Monday, March 15, 2010


SATAN, n. One of the Creator's lamentable mistakes, repented in sashcloth and axes. Being instated as an archangel, Satan made himself multifariously objectionable and was finally expelled from Heaven. Halfway in his descent he paused, bent his head in thought a moment and at last went back. "There is one favor that I should like to ask," said he.
"Name it."
"Man, I understand, is about to be created. He will need laws."
"What, wretch! you his appointed adversary, charged from the dawn of eternity with hatred of his soul — you ask for the right to make his laws?"
"Pardon; what I have to ask is that he be permitted to make them himself."
It was so ordered.

2010 Update: The infernal dedicatee of Ambrose Bierce's dictionary, and reference books in general.


Indeterminacy said...

Happy Ides of March - was that Satan's birthday?

Unknown said...

Satan ~ an invention of the catholic church to make God look better

Mo'a said...

That explains it...but how do you explain Wall Street?
On further reading...I think I do understand, but would like your take on it.

Jim said...

Considering all don't you think we've done quite well for ourselves? :) :)

quilly said...

SATAN, n. the darkness in my own soul which longs for chocolate and unsavory pursuits like blogging as opposed to housekeeping, and scorns whole meals and activities, especially those involving exercise.

pia said...

quilly--if your definition defines Satan we're all in deep trouble
Now Bierce's definition is positively brilliant, and Doug's was too clever for his own good--I'm so slow it took me a good 30 seconds to get it

Anonymous said...

as good an excuse
as any
the devil made me do it

could as easy say
it was gods' will

peace & blessings

Omnipotent Poobah said...

satan: My new BFF.

TLP said...

Satan: that part of ourselves that we like to blame for our own evil thoughts and deeds.

cooper said...

Satan: can't be all that bad - it brought indie back.

Ariel the Thief said...

Satan, the wolf I am not supposed to feed but gosh, it practically lives on ANYTHING.

Anonymous said...

as stated above
even with our best
crap can seep in

hey found a nice place in the east not wish ..disturd...peace

Doug The Una said...

why, by golly, Indie, it's good to hear from you. Apparently, the Ides of March is when ghosts roam.

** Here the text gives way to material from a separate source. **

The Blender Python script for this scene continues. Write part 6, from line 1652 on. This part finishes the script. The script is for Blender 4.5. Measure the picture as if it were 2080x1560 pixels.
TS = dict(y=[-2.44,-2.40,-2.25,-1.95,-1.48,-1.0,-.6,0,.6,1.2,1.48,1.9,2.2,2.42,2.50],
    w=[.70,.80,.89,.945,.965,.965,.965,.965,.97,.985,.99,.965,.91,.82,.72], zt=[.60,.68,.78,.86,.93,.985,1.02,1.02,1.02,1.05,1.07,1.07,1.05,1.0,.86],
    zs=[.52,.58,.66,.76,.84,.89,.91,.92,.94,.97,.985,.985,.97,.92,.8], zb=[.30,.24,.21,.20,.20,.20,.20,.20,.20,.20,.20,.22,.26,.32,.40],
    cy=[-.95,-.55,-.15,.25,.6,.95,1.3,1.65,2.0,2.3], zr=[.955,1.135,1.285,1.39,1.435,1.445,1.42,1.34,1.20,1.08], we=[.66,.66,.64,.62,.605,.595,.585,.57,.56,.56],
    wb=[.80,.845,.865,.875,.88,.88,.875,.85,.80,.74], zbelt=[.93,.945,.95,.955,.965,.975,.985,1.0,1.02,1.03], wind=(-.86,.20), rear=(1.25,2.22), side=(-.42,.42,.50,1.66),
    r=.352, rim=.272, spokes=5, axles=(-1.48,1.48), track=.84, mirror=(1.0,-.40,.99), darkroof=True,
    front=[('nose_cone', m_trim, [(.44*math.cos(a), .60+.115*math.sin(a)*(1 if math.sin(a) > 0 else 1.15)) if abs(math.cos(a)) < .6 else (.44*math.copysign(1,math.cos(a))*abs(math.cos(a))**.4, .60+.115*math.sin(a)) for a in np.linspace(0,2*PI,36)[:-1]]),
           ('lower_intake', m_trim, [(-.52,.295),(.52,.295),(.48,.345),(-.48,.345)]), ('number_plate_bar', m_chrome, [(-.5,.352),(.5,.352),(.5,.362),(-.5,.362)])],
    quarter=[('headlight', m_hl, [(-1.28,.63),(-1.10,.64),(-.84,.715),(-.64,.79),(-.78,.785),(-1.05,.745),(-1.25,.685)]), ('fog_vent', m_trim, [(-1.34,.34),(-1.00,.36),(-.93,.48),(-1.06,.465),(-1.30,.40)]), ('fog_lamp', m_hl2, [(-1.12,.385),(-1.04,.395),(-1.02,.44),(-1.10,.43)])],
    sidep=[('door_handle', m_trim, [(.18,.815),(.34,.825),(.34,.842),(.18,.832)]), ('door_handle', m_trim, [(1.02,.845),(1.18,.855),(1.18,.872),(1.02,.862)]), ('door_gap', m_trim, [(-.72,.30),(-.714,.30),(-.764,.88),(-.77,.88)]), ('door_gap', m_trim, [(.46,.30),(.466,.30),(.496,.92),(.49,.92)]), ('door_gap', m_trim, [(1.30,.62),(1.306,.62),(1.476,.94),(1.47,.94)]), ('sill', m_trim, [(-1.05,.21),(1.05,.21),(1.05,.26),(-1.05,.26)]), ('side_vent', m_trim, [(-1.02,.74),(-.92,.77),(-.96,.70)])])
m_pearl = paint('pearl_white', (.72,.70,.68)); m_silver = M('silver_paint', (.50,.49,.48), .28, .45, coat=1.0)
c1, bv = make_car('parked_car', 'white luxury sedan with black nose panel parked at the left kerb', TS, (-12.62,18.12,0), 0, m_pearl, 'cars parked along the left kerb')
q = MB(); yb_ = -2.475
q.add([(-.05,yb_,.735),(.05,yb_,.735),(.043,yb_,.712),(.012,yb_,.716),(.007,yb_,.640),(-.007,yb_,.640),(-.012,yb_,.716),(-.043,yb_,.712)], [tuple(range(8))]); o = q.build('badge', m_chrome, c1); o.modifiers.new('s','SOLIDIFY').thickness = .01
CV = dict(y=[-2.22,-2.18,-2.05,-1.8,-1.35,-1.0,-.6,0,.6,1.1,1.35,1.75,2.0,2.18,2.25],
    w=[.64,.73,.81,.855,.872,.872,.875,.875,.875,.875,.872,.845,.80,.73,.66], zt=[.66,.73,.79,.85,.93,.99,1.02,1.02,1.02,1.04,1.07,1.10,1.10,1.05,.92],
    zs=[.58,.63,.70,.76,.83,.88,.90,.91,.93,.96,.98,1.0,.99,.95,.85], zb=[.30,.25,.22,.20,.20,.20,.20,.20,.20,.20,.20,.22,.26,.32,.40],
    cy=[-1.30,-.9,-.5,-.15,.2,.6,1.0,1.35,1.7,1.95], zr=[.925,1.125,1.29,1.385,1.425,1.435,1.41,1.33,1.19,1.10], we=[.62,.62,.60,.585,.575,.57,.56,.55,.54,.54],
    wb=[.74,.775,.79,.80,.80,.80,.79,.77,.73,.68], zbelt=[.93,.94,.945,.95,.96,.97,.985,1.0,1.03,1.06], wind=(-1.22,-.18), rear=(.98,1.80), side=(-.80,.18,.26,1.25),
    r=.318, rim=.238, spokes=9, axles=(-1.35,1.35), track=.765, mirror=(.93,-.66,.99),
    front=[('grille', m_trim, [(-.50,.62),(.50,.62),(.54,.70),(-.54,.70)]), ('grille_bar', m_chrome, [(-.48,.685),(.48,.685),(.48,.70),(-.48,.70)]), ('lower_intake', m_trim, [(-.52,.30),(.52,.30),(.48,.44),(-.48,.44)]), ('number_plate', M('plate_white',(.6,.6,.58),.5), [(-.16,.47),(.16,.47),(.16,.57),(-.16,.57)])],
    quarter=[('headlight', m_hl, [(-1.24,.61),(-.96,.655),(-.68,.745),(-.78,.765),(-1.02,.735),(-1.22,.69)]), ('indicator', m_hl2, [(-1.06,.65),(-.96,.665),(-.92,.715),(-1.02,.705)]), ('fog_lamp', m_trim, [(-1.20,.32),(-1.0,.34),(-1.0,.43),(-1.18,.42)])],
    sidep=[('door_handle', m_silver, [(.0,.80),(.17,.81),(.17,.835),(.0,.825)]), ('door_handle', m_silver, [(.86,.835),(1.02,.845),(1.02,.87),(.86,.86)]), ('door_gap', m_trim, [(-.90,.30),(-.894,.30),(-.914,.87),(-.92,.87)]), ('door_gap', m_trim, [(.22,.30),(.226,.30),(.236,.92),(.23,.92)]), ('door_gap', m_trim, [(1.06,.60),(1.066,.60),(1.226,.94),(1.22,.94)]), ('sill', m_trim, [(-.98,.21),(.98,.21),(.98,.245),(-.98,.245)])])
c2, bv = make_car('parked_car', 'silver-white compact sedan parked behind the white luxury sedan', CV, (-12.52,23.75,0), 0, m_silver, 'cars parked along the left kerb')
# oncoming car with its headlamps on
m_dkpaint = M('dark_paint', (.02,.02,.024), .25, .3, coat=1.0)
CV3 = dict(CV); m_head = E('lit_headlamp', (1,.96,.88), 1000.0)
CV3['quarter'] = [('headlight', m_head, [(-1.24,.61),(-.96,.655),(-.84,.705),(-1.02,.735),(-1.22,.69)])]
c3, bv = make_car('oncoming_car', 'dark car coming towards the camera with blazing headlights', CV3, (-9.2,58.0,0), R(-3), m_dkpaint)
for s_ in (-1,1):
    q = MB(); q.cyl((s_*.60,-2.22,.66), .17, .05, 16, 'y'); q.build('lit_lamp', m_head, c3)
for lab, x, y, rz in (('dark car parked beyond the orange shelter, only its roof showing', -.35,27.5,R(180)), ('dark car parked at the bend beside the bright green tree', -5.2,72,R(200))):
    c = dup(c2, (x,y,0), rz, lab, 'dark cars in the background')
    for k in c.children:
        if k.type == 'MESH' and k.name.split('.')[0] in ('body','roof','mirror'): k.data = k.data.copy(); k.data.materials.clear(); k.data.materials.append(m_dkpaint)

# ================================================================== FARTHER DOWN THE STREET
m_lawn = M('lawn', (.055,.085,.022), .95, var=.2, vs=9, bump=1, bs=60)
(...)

That was clever, Nicole. Devilishly so.

Mo'a, it was named for the defensive wall which used to run there.

Suspiciously so, Jim.

Actonbell, she went hippy is how I hear it.

Quilly, you're probably thinking of "stomach." People confuse nourishment with the Devil all the time.

Pia, I was going for a 20 second gag but got off to a slow start.

That's a subtle point, Bear. You must have been just the right amount sober.

Sauerkraut, to the best of my knowledge, the Devil has a whole heart.

Not that new, I wouldn't think, Poobah.

TLP, I prefer to blame my blogmother for raising me poorly.

That's what I'm saying, Cooper. That must have been some black sabbath.

Hahaha, Ariel. She who keeps the devil has a friend forever.

A nice place in the East, Bear? Not Sacramento, I hope.

TLP said...

I did so too not.

Doug The Una said...

No you did not so did.

Admin said...

Ambrose Bierce was a genius.

Brittney said...

And people think the Master has no sense of humor.